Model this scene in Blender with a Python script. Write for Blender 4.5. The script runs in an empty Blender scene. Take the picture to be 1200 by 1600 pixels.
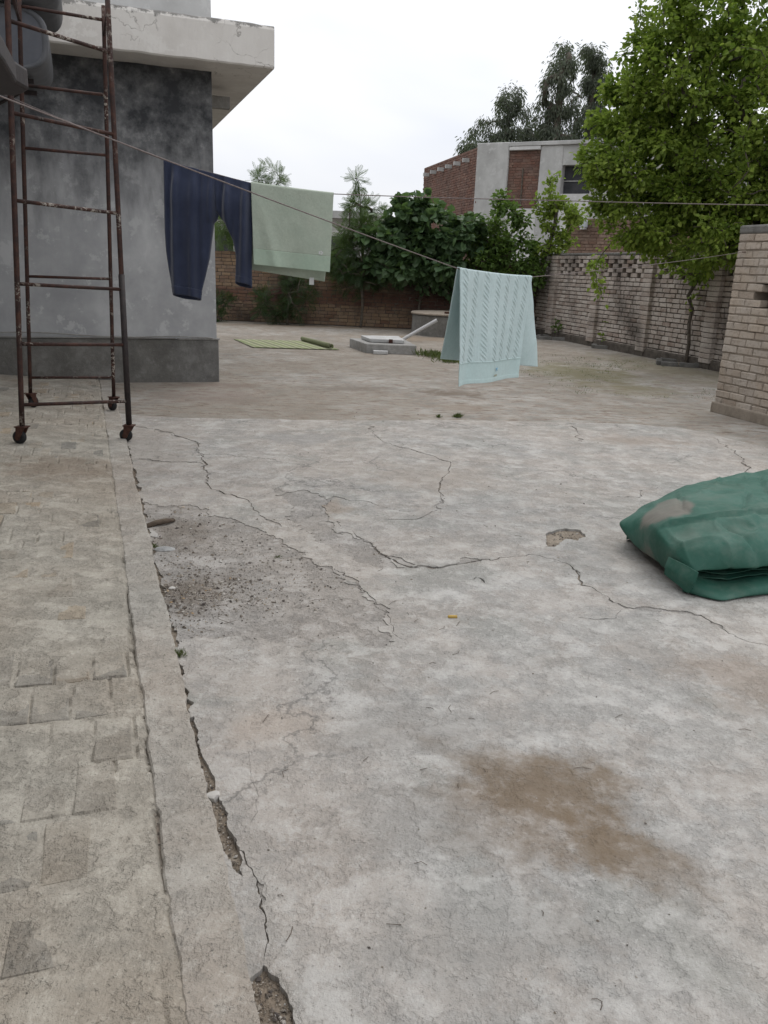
import bpy, math, random
import numpy as np
from mathutils import Vector, Matrix
from mathutils.geometry import delaunay_2d_cdt

scene = bpy.context.scene
COL = scene.collection
rng = np.random.default_rng(7)
random.seed(7)

# ------------------------------------------------------------------ camera
cam_d = bpy.data.cameras.new('camera')
cam = bpy.data.objects.new('camera', cam_d)
COL.objects.link(cam)
PITCH, ROLL, EYE = math.atan(380 / 1280), math.atan(0.04), 1.4
cp, sp, cr, sr = math.cos(PITCH), math.sin(PITCH), math.cos(ROLL), math.sin(ROLL)
cam.matrix_world = Matrix(((cr, -sr, 0, 0),
                           (sr * sp, cr * sp, -cp, 0),
                           (sr * cp, cr * cp, sp, EYE),
                           (0, 0, 0, 1)))
cam_d.sensor_fit = 'VERTICAL'
cam_d.sensor_height = 24
cam_d.lens = 24 * 1280 / 1600
cam_d.clip_start, cam_d.clip_end = 0.05, 2000
scene.camera = cam

# ------------------------------------------------------------------ sky, sun, exposure
SUN_EL, SUN_AZ = math.radians(62), math.radians(25)      # high, veiled sun beyond the yard
world = bpy.data.worlds.new('World')
scene.world = world
world.use_nodes = True
wn = world.node_tree
wn.nodes.clear()


def nd(nt, t, ins=None, **props):
    n = nt.nodes.new(t)
    for k, v in props.items():
        setattr(n, k, v)
    for k, v in (ins or {}).items():
        s = n.inputs[k]
        if isinstance(v, bpy.types.NodeSocket):
            nt.links.new(v, s)
        else:
            s.default_value = v
    return n


def rgba(c):
    if isinstance(c, (int, float)):
        return (c, c, c, 1)
    return tuple(c) if len(c) == 4 else (*c, 1)


def ramp(nt, fac, stops, interp='LINEAR'):
    n = nd(nt, 'ShaderNodeValToRGB', {0: fac})
    n.color_ramp.interpolation = interp
    e = n.color_ramp.elements
    while len(e) < len(stops):
        e.new(0.5)
    for el, (p, c) in zip(e, stops):
        el.position = p
        el.color = rgba(c)
    return n.outputs[0]


def mixc(nt, fac, a, b, blend='MIX'):
    n = nd(nt, 'ShaderNodeMix', data_type='RGBA', blend_type=blend)
    for i, v in ((0, fac), (6, a), (7, b)):
        if isinstance(v, bpy.types.NodeSocket):
            nt.links.new(v, n.inputs[i])
        else:
            n.inputs[i].default_value = v if i == 0 else rgba(v)
    return n.outputs[2]


def mth(nt, op, a, b=0.0, clamp=False):
    return nd(nt, 'ShaderNodeMath', {0: a, 1: b}, operation=op, use_clamp=clamp).outputs[0]


NDIM = ['3D']


def noise(nt, vec, scale, detail=5, rough=0.6, dist=0.0):
    return nd(nt, 'ShaderNodeTexNoise', noise_dimensions=NDIM[0], ins={'Vector': vec, 'Scale': scale, 'Detail': detail,
                                         'Roughness': rough, 'Distortion': dist}).outputs['Fac']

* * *

### [CHALLENGE]
All of the data needs repeating exactly, but the pictures do not.

### [WRITTEN ANSWER]
Model this scene in Blender with a Python script. Write for Blender 4.5. The script runs in an empty Blender scene. Take the picture to be 1200 by 1600 pixels.
import bpy, math, random
import numpy as np
from mathutils import Vector, Matrix
from mathutils.geometry import delaunay_2d_cdt

scene = bpy.context.scene
COL = scene.collection
rng = np.random.default_rng(7)
random.seed(7)

# ------------------------------------------------------------------ camera
cam_d = bpy.data.cameras.new('camera')
cam = bpy.data.objects.new('camera', cam_d)
COL.objects.link(cam)
PITCH, ROLL, EYE = math.atan(380 / 1280), math.atan(0.04), 1.4
cp, sp, cr, sr = math.cos(PITCH), math.sin(PITCH), math.cos(ROLL), math.sin(ROLL)
cam.matrix_world = Matrix(((cr, -sr, 0, 0),
                           (sr * sp, cr * sp, -cp, 0),
                           (sr * cp, cr * cp, sp, EYE),
                           (0, 0, 0, 1)))
cam_d.sensor_fit = 'VERTICAL'
cam_d.sensor_height = 24
cam_d.lens = 24 * 1280 / 1600
cam_d.clip_start, cam_d.clip_end = 0.05, 2000
scene.camera = cam

# ------------------------------------------------------------------ sky, sun, exposure
SUN_EL, SUN_AZ = math.radians(62), math.radians(25)      # high, veiled sun beyond the yard
world = bpy.data.worlds.new('World')
scene.world = world
world.use_nodes = True
wn = world.node_tree
wn.nodes.clear()


def nd(nt, t, ins=None, **props):
    n = nt.nodes.new(t)
    for k, v in props.items():
        setattr(n, k, v)
    for k, v in (ins or {}).items():
        s = n.inputs[k]
        if isinstance(v, bpy.types.NodeSocket):
            nt.links.new(v, s)
        else:
            s.default_value = v
    return n


def rgba(c):
    if isinstance(c, (int, float)):
        return (c, c, c, 1)
    return tuple(c) if len(c) == 4 else (*c, 1)


def ramp(nt, fac, stops, interp='LINEAR'):
    n = nd(nt, 'ShaderNodeValToRGB', {0: fac})
    n.color_ramp.interpolation = interp
    e = n.color_ramp.elements
    while len(e) < len(stops):
        e.new(0.5)
    for el, (p, c) in zip(e, stops):
        el.position = p
        el.color = rgba(c)
    return n.outputs[0]


def mixc(nt, fac, a, b, blend='MIX'):
    n = nd(nt, 'ShaderNodeMix', data_type='RGBA', blend_type=blend)
    for i, v in ((0, fac), (6, a), (7, b)):
        if isinstance(v, bpy.types.NodeSocket):
            nt.links.new(v, n.inputs[i])
        else:
            n.inputs[i].default_value = v if i == 0 else rgba(v)
    return n.outputs[2]


def mth(nt, op, a, b=0.0, clamp=False):
    return nd(nt, 'ShaderNodeMath', {0: a, 1: b}, operation=op, use_clamp=clamp).outputs[0]


NDIM = ['3D']


def noise(nt, vec, scale, detail=5, rough=0.6, dist=0.0):
    return nd(nt, 'ShaderNodeTexNoise', noise_dimensions=NDIM[0], ins={'Vector': vec, 'Scale': scale, 'Detail': detail,
                                         'Roughness': rough, 'Distortion': dist}).outputs['Fac']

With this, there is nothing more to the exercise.